After the war Serjeant Bott’s body was recovered and he was buried as an unknown soldier of The Royal Fusiliers in Hooge Crater Cemetery. It was noted that the Serjeant had received the Distinguished Conduct Medal (DCM). As he was missing, Serjeant Bott was commemorated on the CWGC’s Ypres (Menin Gate) Memorial to the Missing. His grave has now been identified after research was submitted to CWGC by two separate researchers. After further research by CWGC, the National Army Museum and JCCC, the findings were confirmed.

JCCC Caseworker, Rosie Barron, said:
“Sjt Bott lost his life in one of the most notoriously horrific battles in history, the Third Battle of Ypres. It has been an honour to have played a part in identifying the location of his final resting place and to have been present today as we remember this brave soldier’s sacrifice and service.”

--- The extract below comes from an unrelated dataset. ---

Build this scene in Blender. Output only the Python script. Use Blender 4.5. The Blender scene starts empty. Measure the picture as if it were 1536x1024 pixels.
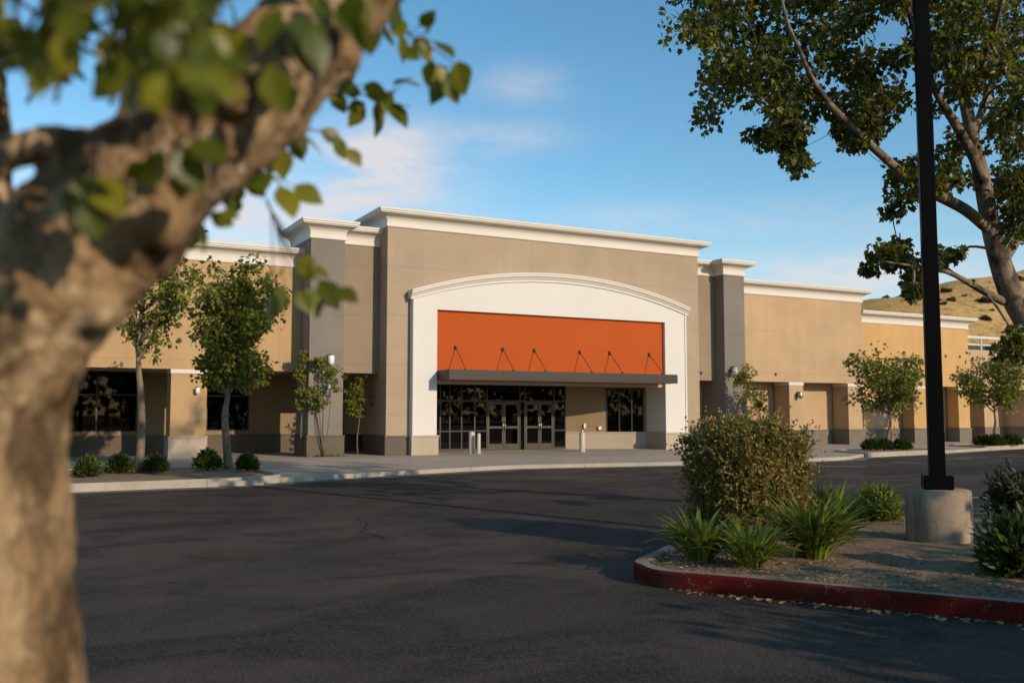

The services were conducted by the Reverend Thomas Sander CF, Chaplain to The Household Cavalry and were attended by representatives from The London Guards and The Royal Regiment of Fusiliers.

The Reverend Sander said:
“Today we have rededicated the graves of Pte Culling, Pte Green, and Sjt Bott in sure and certain hope that they have found rest among all those who we love but see no longer. We continue to cherish the memory of all those who were lost in the cause of war and pray for peace among all nations and families.”

Area Director for Central and Southern Europe at the CWGC, Geert Bekaert, said:
“For decades, the names of these three brave men have been etched on to our Ypres Menin Gate Memorial to the missing in Ieper. Finally, we will now be able to remove those from the plates, which is a very special and poignant moment, and mark their graves with new headstones at Hooge Crater Cemetery and Buttes New British Cemetery respectively.”